## begin

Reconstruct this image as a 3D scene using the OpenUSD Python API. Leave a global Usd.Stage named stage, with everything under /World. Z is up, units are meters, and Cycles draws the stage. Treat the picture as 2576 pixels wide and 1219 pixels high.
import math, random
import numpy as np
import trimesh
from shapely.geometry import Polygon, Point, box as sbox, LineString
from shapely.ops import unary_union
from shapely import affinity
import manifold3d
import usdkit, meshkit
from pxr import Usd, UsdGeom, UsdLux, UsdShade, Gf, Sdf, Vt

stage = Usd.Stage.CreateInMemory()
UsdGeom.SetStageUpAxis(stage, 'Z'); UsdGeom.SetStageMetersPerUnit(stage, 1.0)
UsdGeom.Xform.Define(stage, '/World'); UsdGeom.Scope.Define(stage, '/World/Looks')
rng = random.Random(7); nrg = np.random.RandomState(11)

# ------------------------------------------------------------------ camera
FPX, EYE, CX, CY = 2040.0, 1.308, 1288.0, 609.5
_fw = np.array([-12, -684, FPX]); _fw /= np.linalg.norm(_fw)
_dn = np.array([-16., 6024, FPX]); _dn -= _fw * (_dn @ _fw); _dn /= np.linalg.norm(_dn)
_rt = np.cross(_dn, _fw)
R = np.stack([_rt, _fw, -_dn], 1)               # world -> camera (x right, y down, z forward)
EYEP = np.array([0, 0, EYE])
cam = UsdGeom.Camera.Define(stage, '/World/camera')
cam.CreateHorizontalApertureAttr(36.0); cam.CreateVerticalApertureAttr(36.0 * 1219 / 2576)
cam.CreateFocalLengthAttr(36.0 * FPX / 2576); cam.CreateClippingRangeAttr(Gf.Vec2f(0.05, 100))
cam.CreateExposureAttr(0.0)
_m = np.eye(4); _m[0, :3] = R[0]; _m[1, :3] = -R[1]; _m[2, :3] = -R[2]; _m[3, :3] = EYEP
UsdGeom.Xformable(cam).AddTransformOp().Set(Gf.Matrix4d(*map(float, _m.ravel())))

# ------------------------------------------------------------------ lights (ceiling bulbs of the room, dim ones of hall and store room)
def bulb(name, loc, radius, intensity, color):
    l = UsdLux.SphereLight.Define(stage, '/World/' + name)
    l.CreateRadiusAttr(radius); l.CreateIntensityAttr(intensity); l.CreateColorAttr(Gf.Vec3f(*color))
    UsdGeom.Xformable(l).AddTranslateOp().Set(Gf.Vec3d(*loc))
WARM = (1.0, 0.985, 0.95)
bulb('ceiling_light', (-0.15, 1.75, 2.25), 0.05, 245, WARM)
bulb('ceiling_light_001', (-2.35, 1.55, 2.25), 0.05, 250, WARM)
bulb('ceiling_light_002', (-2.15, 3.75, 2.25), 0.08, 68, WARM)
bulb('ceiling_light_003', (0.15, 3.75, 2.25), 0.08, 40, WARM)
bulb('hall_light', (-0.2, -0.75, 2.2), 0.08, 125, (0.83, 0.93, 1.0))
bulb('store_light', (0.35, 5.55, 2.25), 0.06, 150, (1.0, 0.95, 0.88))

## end

■ What is required ■
Return nothing but the lines from the first line of the listing through the line with "rng = random.Random(7);", please, keeping every one of them unchanged.

■ Right answer ■
Reconstruct this image as a 3D scene using the OpenUSD Python API. Leave a global Usd.Stage named stage, with everything under /World. Z is up, units are meters, and Cycles draws the stage. Treat the picture as 2576 pixels wide and 1219 pixels high.
import math, random
import numpy as np
import trimesh
from shapely.geometry import Polygon, Point, box as sbox, LineString
from shapely.ops import unary_union
from shapely import affinity
import manifold3d
import usdkit, meshkit
from pxr import Usd, UsdGeom, UsdLux, UsdShade, Gf, Sdf, Vt

stage = Usd.Stage.CreateInMemory()
UsdGeom.SetStageUpAxis(stage, 'Z'); UsdGeom.SetStageMetersPerUnit(stage, 1.0)
UsdGeom.Xform.Define(stage, '/World'); UsdGeom.Scope.Define(stage, '/World/Looks')
rng = random.Random(7); nrg = np.random.RandomState(11)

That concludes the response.